The song ‘Vande Mataram’ occurs in Bankim chandra Chatterjee’s novel Anand Math published in 1882.
In his Autobiography of an Unknown Indian, Nirad C. Chaudhuri has aptly described the atmosphere of the times in which the song was written. “The historical romances of Bankim Chatterjee and Ramesh Chandra Dutt glorified Hindu rebellion against Muslim rule and showed the Muslims in a correspondingly poor light. Chatterjee was positively and fiercely anti-Muslim. We were eager readers of these romances and we readily absorbed their spirit.”

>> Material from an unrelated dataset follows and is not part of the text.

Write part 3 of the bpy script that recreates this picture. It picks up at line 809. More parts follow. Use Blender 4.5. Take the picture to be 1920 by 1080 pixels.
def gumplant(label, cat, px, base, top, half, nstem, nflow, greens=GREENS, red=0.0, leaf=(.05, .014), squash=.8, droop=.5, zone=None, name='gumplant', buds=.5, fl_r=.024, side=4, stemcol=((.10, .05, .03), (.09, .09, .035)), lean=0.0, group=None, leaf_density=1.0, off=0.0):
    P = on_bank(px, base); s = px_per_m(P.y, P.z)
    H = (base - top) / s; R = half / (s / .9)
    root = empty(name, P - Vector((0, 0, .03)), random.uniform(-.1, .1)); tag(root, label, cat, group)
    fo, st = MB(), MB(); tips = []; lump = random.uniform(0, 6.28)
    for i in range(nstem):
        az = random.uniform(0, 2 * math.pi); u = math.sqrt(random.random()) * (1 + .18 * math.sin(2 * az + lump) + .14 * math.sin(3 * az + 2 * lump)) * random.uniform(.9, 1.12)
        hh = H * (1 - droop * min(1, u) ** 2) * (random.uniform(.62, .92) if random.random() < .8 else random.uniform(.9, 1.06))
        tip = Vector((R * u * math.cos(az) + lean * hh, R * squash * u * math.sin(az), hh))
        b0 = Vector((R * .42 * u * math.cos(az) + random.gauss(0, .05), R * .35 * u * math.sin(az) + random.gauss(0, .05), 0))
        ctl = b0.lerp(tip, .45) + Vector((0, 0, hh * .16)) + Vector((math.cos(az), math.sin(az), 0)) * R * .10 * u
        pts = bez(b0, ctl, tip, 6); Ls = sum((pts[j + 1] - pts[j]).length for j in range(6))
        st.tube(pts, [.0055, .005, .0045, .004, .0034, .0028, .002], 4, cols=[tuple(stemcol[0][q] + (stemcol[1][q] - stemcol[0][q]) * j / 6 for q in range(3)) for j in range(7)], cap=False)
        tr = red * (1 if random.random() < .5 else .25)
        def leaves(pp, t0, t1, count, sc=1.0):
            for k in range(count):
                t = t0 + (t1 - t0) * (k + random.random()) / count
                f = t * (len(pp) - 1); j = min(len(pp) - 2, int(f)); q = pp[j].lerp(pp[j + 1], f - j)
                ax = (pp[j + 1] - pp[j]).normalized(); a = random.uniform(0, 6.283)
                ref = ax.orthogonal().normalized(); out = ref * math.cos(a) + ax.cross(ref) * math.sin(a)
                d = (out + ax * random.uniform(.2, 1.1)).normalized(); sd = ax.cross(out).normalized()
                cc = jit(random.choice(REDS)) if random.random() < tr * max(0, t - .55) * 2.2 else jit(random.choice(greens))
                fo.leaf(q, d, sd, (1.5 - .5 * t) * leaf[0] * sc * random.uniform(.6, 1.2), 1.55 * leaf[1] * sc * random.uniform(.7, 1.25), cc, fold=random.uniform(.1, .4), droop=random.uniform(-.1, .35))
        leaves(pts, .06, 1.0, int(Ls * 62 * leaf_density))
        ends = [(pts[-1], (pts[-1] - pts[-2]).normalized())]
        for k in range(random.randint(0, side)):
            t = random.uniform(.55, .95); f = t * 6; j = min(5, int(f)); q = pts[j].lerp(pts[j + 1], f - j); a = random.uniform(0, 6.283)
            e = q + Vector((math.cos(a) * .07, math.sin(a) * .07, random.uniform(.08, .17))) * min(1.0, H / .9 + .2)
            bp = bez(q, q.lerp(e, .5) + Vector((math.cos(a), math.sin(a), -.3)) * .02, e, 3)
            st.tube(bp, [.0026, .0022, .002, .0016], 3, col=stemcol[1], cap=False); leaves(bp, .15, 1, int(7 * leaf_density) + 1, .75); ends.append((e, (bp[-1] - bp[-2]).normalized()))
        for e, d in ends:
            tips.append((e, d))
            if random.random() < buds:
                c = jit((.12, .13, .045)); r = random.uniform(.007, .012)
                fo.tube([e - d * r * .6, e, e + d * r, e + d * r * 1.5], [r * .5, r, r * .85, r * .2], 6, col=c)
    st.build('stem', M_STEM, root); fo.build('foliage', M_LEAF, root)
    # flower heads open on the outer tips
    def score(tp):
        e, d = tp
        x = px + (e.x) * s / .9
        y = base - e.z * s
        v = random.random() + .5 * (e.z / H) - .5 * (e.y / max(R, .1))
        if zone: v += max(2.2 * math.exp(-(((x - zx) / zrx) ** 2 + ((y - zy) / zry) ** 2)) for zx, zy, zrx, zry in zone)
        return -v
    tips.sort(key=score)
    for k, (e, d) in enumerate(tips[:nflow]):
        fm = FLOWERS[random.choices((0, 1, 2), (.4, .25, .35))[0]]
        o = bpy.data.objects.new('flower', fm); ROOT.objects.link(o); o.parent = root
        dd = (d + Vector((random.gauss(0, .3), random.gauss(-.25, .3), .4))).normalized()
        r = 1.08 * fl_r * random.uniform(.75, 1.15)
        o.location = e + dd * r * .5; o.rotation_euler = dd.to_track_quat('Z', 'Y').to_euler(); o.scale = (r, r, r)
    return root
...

R.C. Majumdar, the historian, has written an objective account of it. “During the long and arduous struggle for freedom from 1905 to 1947 ‘Bande Mataram’ was the rallying cry of the patriotic sons of India, and thousands of them succumbed to the lathi blow of the British police or mounted the scaffold with ‘Bande Mataram’ on their lips. The central plot moves round a band of sanyasis, called santanas or children, who left their hearth and home and dedicated their lives to the cause of their motherland. They worshipped their motherland as the Goddess Kali;… This aspect of the Ananda Math and the imagery of Goddess Kali leave no doubt that Bankim chandra’s nationalism was Hindu rather than Indian. This is made crystal clear from his other writings which contain passionate outbursts against the subjugation of India by the Muslims. From that day set the sun of our glory – that is the refrain of his essays and novels which not unoften contain adverse, and sometimes even irreverent, remarks against the Muslims” (emphasis added). As Majumdar pithily puts it, “Bankim chandra converted patriotism into religion and religion into patriotism.”